There is an alternative to bulldozing pristine desert...

Someone responded to my last blog post with concern that I did not identify alternatives to utility-scale (large) solar power facilities in the middle of the desert.  Although I did try to explain the optimal solution (distributed generation, using rooftops, installing panels over parking lots, or using other spaces in our cities), there is a paper that discusses this solution in-depth (and with much more expertise!).  The paper, "Community Power: Decentralized Renewable Energy in California," was written by energy expert Al Weinrub, in collaboration with the Sierra Club and the Local Clean Energy Alliance. 

Community Power by Al Weinrub


  1. Also I believe the Nature Conservancy identified a couple hundred thousand acres of disturbed land close in land owners itching to sell, but of course the renewable energy firms preferred the BLM land.

  2. The way forward also needs to include consideration of the fact that consumers are paying the bill for these so called "renewable energy" infrastructure projects. When all factors are accounted for it becomes clear that large scale remote projects on pristine lands are NOT less expensive, and will only benefit the energy cartels.

    The paper is an insightful analysis--Community based energy is the way forward!
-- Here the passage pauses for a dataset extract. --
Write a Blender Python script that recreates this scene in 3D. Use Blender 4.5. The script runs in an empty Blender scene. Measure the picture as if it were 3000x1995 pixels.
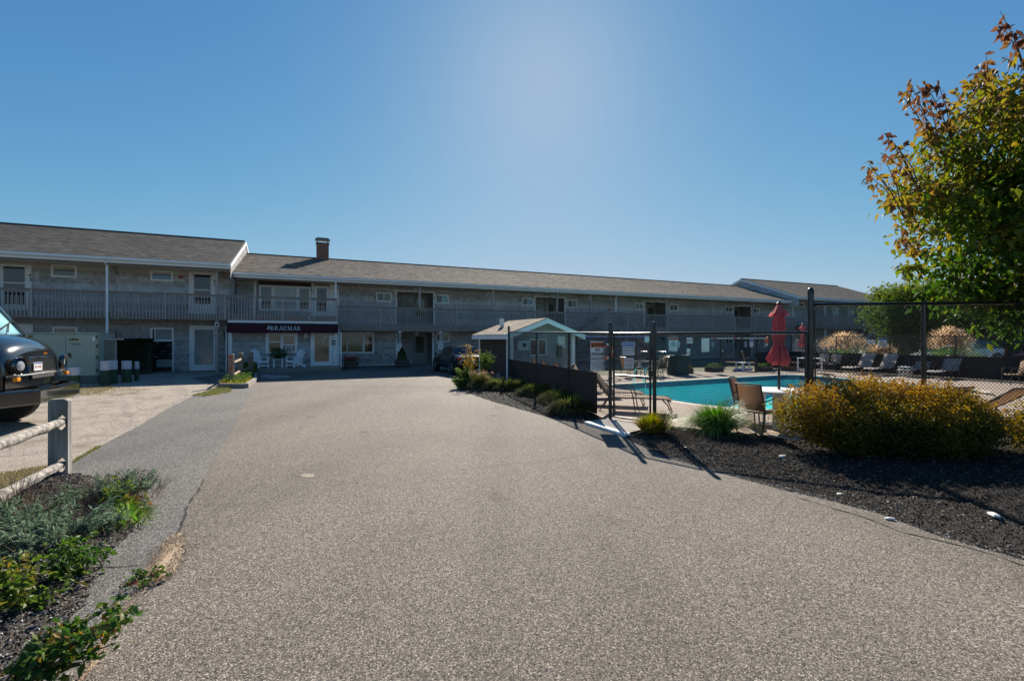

  3. Guess who foots the bill for community based energy? Yeah the same people; tax payers and home owners. Whether you pay it through taxes or you pay by building your own home based renewable source, if it is going to happen, it has to be paid for.
    BTW oil companies were greatly subsidized by the government when it became out nation's source of fuel. In fact, despite their outrageous profits these days, they still are.

  4. Awesome,
    But with distributed generation, at least any subsidies are invested back in either the local community or the taxpayer's pocket. With utility-scale solar and wind, the money ends up in the hands of Big Energy. That's the same energy and economic model we have with coal and oil. Solar technology offers amazing opportunities to change the way we get our energy. We need to learn that we no longer need to sacrifice so much pristine public land.